I read the relevant math tutorials, but I still don't understand what's going on here. This code is part of a music apparatus. I'm working with interval ratios that have to be expressed as floats.
Here I check each element in an array of floats called ratios against two other float arrays, upper & lower, which are +/- boundaries for possible interval types. Then the code assigns values to an integer array with integer powers of 2.
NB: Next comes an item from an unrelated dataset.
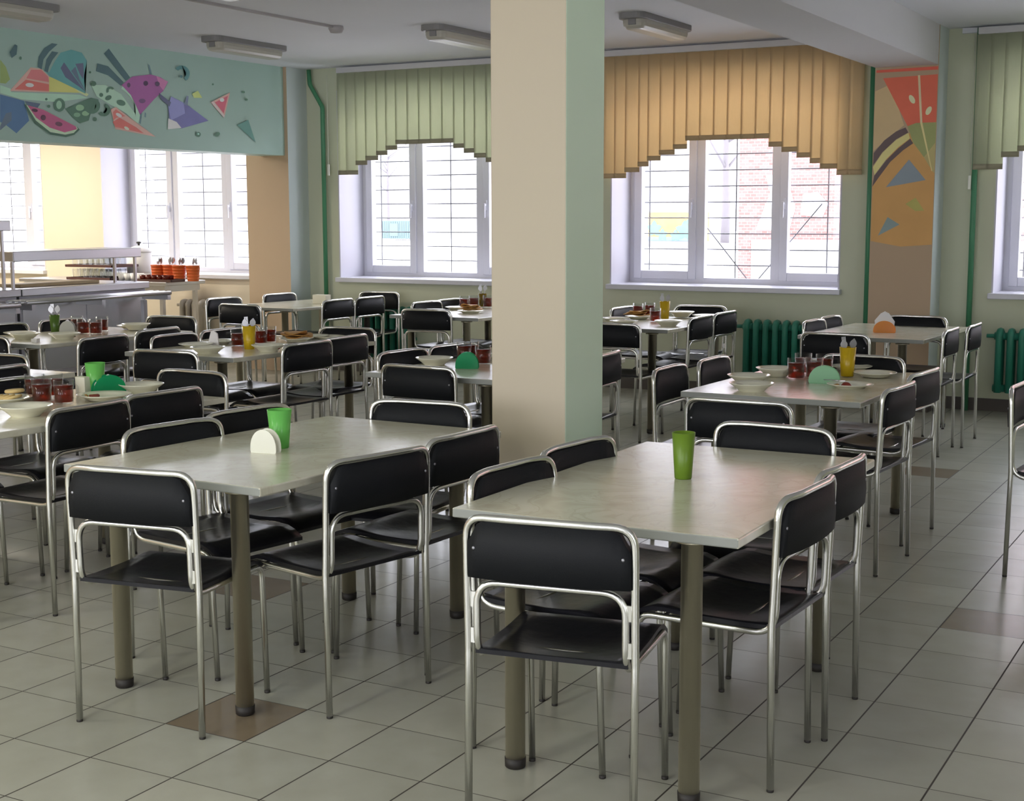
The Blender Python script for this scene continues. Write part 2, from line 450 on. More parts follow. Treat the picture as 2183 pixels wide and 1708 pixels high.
# ------------------------------------------------------------------ windows
def window(num, x0, x1, handles=True):
    yg = 8.86                                        # inner face of the PVC frame
    root = empty('window_%d' % num, (0, 0, 0)); root['kind'] = 'structure'
    # plastered reveals
    bm = bmesh.new()
    add_box(bm, x0 - 0.001, x0 + 0.012, YB - 0.003, yg + 0.02, SILL, HEAD)
    add_box(bm, x1 - 0.012, x1 + 0.001, YB - 0.003, yg + 0.02, SILL, HEAD)
    add_box(bm, x0, x1, YB - 0.003, yg + 0.02, HEAD - 0.012, HEAD + 0.001)
    obj('reveal', bm, M['reveal'], root)
    obj('window_sill', box(x0 - 0.02, x1 + 0.02, YB - 0.06, yg + 0.02, SILL - 0.005, SILL + 0.04, 0.006), M['pvc'], root)
    w = x1 - x0
    xs = [x0 + 0.012, x0 + 0.012 + w * 0.325, x0 + w * 0.675 - 0.01, x1 - 0.012]
    z0 = SILL + 0.04
    bm = bmesh.new(); fw = 0.055
    for xx in (xs[0], xs[3] - fw): add_box(bm, xx, xx + fw, yg, yg + 0.07, z0, HEAD)
    for xx in xs[1:3]: add_box(bm, xx - 0.045, xx + 0.045, yg, yg + 0.07, z0, HEAD)
    for (fa, fc) in ((xs[0] + fw, xs[1] - 0.045), (xs[1] + 0.045, xs[2] - 0.045), (xs[2] + 0.045, xs[3] - fw)):
        add_box(bm, fa, fc, yg + 0.001, yg + 0.069, z0, z0 + 0.05); add_box(bm, fa, fc, yg + 0.001, yg + 0.069, HEAD - 0.05, HEAD)
    obj('window_frame', bm, M['pvc'], root)
    pads = [(xs[0] + fw, xs[1] - 0.045, True), (xs[1] + 0.045, xs[2] - 0.045, False), (xs[2] + 0.045, xs[3] - fw, True)]
    for i, (a, c, sash) in enumerate(pads):
        s = 0.0
        if sash:
            s = 0.062
            bm = bmesh.new(); ys = yg - 0.018
            add_box(bm, a - 0.012, a + s, ys, yg + 0.06, z0 + 0.035, HEAD - 0.035, 0.006); add_box(bm, c - s, c + 0.012, ys, yg + 0.06, z0 + 0.035, HEAD - 0.035, 0.006)
            add_box(bm, a + s, c - s, ys + 0.001, yg + 0.06, z0 + 0.035, z0 + 0.11, 0.006); add_box(bm, a + s, c - s, ys + 0.001, yg + 0.06, HEAD - 0.11, HEAD - 0.035, 0.006)
            sa = obj('sash', bm, M['pvc'], root)
            if handles:
                hx = c - s * 0.45 if i == 0 else a + s * 0.45
                bm = bmesh.new(); add_box(bm, hx - 0.013, hx + 0.013, ys - 0.012, ys, 1.60, 1.70, 0.004)
                add_box(bm, hx - 0.01, hx + 0.01, ys - 0.045, ys - 0.027, 1.53, 1.67, 0.006); add_box(bm, hx - 0.008, hx + 0.008, ys - 0.03, ys - 0.008, 1.645, 1.665)
                obj('handle', bm, M['pvc'], sa)
        obj('pane', box(a + s - 0.004, c - s + 0.004, yg + 0.025, yg + 0.031, z0 + 0.04, HEAD - 0.04), M['pane'], root)
    # outside bars
    g = empty('window_grille', ((x0 + x1) / 2, 8.985, SILL))
    tag(g, {1: 'dark metal bars outside the window behind the serving kitchen',
            2: 'dark metal bars outside the window under the left green blind',
            3: 'dark metal bars outside the window under the orange blind',
            4: 'dark metal bars outside the window at the right edge',
            5: 'dark metal bars outside the leftmost kitchen window'}[num], 'window bars', 'security bars outside the windows')
    bm = bmesh.new(); hw = w / 2
    z = 0.06
    while z < 1.85:
        add_tube(bm, [(-hw - 0.03, 0, z), (hw + 0.03, 0, z)], 0.0062, 5); z += 0.142
    obj('horizontal_bars', bm, M['grille'], g)
    bm = bmesh.new()
    for k in range(5): add_tube(bm, [(-hw + w * (k + 0.35) / 5, 0.009, -0.02), (-hw + w * (k + 0.35) / 5, 0.009, 1.88)], 0.0062, 5)
    if num in (3, 4):
        for s in (-1, 1): add_tube(bm, [(0.1, 0.02, 0.02), (0.1 + s * 0.62, 0.02, 0.75)], 0.0062, 5)
    obj('vertical_bars', bm, M['grille'], g)
window(1, -8.63, -6.53)
window(2, -5.42, -3.33)
window(3, -2.43, -0.33)
window(4, 0.89, 2.99)
window(5, -11.65, -9.55)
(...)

int * pointer = converted;
for(int x = 0; x<(sizeof(ratios)/sizeof(float)); x++){
for(int n = 1; n<12; n++){
for(int l = 0; l<4; l++){
if(ratios[x] <= (pow(2,l)*upper[n]) && ratios[x] >= (pow(2,l)*lower[n]))
{*pointer = (pow(2, n));v++;}}}}
For some reason, the integer values in converted are consistently 1 less than expected (e.g. 1, 3, 7, 15, etc.)
I know I can simply add 1 to the expression and move forward, but why is this happening?
Probably, you are seeing the results of pow() produce something like 1.999999, 3.99999, 7.99999, 15.9999 instead of 1.0, 2.0, 4.0 etc... then it is effectively floored (truncated to the lowest nearby integer) by the conversion to integer.
Specifically, you need to quit using pow() with integer variables. pow(2, n) is FAR better expressed as 2 << n, which (with proper casting, if needed) will never have rounding issues.